Dünyamız ve yaşamlarımız sürekli bir değişim içinde. İnsanoğlu her geçen gün var olan bilginin üzerine bir yenisini ekliyor. Eklenen her bilgi biz farkında olsak da olmasak da yaşamlarımıza bazen kolaylık,  bazen de içinden çıkılmaz zorluklar getiriyor. Bilimin ve yeni oluşturulan bilginin zaman içinde nasıl sonuçlara yol açacağı, insanlığı hangi süreçlere sürükleyeceği bilgisine bazen bilgiyi üretenler bile sahip olamıyor.
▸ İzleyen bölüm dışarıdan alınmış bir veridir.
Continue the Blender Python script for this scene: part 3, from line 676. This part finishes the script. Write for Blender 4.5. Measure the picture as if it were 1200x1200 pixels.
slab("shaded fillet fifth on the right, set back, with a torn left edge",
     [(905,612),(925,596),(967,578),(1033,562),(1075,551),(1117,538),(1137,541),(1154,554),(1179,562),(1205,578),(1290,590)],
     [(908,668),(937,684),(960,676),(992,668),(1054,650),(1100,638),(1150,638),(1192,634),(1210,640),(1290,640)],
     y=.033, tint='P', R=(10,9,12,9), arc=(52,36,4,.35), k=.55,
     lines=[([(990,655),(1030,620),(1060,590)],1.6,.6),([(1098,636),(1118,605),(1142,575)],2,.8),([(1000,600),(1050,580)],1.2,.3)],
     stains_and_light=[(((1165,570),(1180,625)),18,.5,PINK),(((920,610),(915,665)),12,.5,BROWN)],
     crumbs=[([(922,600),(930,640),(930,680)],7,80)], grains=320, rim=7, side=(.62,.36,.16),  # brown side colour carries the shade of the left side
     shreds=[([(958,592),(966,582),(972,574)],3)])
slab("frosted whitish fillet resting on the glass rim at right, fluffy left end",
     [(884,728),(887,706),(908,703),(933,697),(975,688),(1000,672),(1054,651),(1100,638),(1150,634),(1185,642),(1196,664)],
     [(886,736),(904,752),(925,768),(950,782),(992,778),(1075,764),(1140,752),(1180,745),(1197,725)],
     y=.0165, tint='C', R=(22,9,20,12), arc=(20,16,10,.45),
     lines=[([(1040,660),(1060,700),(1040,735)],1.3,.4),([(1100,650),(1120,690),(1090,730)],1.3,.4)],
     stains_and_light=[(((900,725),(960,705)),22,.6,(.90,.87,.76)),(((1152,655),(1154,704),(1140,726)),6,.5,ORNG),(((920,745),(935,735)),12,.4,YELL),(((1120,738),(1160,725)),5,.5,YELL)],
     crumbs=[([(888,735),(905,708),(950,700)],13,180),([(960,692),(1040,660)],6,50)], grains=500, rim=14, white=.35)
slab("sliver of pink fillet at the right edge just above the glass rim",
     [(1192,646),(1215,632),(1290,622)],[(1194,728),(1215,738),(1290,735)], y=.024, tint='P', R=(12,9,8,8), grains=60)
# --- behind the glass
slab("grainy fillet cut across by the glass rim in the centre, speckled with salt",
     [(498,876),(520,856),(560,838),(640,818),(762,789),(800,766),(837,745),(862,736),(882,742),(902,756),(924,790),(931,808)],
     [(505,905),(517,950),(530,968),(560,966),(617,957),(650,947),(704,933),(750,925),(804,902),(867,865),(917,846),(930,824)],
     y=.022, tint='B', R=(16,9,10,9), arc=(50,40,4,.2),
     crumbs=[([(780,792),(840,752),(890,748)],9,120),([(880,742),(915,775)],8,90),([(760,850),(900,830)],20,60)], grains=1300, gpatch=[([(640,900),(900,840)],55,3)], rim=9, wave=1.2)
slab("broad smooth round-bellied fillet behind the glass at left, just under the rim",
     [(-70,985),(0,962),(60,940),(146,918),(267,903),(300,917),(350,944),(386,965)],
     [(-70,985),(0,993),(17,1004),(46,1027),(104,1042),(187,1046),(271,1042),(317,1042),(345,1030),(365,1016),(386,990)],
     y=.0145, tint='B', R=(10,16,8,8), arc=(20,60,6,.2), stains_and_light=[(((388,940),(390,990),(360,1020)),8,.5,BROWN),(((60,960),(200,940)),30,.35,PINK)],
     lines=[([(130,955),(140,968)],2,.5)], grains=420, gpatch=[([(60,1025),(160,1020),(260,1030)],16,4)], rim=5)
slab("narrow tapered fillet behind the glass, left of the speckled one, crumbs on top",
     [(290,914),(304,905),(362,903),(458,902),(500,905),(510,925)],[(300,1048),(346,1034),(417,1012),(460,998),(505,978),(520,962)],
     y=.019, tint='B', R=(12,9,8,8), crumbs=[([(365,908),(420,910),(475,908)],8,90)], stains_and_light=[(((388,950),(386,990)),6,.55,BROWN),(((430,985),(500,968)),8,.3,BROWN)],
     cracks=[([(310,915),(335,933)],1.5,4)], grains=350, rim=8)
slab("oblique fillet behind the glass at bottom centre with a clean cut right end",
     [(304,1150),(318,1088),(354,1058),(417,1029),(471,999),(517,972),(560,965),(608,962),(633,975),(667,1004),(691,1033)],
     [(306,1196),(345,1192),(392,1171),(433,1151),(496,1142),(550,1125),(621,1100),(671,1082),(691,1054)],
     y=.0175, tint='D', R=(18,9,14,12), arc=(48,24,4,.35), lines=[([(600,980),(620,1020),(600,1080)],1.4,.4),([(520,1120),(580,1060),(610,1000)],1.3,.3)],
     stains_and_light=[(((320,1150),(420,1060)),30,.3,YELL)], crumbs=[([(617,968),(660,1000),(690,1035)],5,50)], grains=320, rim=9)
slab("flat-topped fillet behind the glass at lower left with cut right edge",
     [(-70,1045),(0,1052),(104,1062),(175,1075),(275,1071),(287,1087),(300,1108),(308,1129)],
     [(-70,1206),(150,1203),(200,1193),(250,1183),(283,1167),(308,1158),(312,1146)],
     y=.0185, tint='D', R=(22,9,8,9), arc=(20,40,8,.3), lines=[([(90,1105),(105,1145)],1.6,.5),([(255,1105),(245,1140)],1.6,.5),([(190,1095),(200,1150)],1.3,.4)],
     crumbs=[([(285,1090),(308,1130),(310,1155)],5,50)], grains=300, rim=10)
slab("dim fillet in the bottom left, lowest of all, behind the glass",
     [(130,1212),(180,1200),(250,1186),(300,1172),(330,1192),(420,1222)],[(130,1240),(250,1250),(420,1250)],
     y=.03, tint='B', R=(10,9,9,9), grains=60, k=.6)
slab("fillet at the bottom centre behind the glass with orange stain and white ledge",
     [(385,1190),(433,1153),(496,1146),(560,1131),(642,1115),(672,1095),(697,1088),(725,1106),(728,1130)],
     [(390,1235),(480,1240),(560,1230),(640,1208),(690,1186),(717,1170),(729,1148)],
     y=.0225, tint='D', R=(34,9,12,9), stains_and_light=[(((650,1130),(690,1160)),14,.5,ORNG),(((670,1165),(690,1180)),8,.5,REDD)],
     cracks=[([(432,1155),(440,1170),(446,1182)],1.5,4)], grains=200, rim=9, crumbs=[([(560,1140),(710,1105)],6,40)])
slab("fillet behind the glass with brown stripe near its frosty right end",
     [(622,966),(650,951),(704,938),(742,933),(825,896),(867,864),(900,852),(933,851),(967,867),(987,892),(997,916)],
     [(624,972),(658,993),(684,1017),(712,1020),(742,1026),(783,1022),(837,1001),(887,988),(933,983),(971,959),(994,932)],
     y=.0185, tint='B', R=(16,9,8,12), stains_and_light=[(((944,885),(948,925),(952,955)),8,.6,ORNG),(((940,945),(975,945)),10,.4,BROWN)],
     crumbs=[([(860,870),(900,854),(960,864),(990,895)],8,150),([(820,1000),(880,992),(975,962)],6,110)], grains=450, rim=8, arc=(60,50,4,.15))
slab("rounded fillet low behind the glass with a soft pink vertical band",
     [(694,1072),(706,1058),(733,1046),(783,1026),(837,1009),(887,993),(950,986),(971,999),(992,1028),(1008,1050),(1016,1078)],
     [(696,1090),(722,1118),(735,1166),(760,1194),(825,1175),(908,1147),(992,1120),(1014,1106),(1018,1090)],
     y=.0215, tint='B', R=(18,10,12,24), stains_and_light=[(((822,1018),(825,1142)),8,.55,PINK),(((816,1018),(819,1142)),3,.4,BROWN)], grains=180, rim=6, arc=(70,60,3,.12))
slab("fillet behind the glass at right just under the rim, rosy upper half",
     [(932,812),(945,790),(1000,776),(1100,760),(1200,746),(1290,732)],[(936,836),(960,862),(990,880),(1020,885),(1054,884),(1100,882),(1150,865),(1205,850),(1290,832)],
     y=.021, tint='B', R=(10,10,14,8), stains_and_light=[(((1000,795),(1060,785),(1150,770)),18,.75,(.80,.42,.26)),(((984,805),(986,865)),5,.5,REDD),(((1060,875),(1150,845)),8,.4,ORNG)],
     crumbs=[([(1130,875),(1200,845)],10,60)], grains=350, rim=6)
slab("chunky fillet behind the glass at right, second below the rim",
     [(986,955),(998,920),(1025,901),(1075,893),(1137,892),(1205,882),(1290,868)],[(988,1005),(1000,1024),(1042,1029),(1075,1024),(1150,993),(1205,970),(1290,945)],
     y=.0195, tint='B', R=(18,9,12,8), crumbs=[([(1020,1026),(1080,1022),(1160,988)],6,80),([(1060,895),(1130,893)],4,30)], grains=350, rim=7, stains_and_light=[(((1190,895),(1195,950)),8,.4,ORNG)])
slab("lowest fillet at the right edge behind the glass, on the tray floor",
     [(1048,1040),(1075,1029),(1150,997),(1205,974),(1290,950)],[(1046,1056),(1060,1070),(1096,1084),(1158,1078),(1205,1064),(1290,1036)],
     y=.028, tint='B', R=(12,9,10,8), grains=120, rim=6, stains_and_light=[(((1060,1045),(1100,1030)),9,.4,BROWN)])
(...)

İlk çağlardan bu yana yapılan her buluş yaşamlarımıza farklı anlamlar ve kavramlar getirdi. Tekerleğin icadı ile başlayan süreç akıl almaz bir hızla devam ediyor. Öncesinde hayal bile edemeyeceğimiz araçlar, hayatımıza girdikçe vazgeçilmezlerimiz arasında yerlerini aldılar bile.

 

İlerleyen teknoloji ile birlikte zaman ve mekan algılarımızda değişmeye başladı. Hareket kabiliyetimiz arttıkça şehirler,  ülkeler birbirine yaklaştı, dünya küçüldü bizler büyüdük. Küreselleşme süreci ile başlayan yeni yaşam modelleri, insanları birbirine yaklaştırırken bir o kadar da uzaklaştırdı. Rekabet temeli üzerine kurulmuş yeni dünya düzeni insanlar arasındaki ticari, kar ve çıkar üzerine kurulmuş fiziksel ilişkileri güçlendirirken, diğer taraftan insanın kendi içsel dünyası ve benliğinden uzaklaşmasına, yakın ve derinden hissedilen ruhsal ilişkilerin körelmesine zemin hazırdı. Kalabalıklar içinde yalnızlaşan ve yaşadığı dünyaya ve topluma yabancılaşan insan modelleri ortaya çıkmaya başladı. Ve ardından evinde tek başına  ölen, öldükten günler hatta aylar sonra bir ekran karşısında bulunan insanlar…

 İnternet… Tek tuşla dünyaya açılan kapı, hem de istediğiniz hoşunuza giden yüzüne. Yalnızlaşmaya ve yabancılaşmaya başlayan insanlara bir kurtarıcı…

Öncesinde hiç bilmediğimiz, bilmediğimiz içinde ihtiyaç bile duymadığımız bir kavram hayatlarımızın tam da merkezine oturuverdi.    İnternetin hayatımıza girmesi ile birlikte birçok şey kolaylaşırken hiç tahmin edemeyeceğimiz sorunlarla da karşılaşmaya başladık.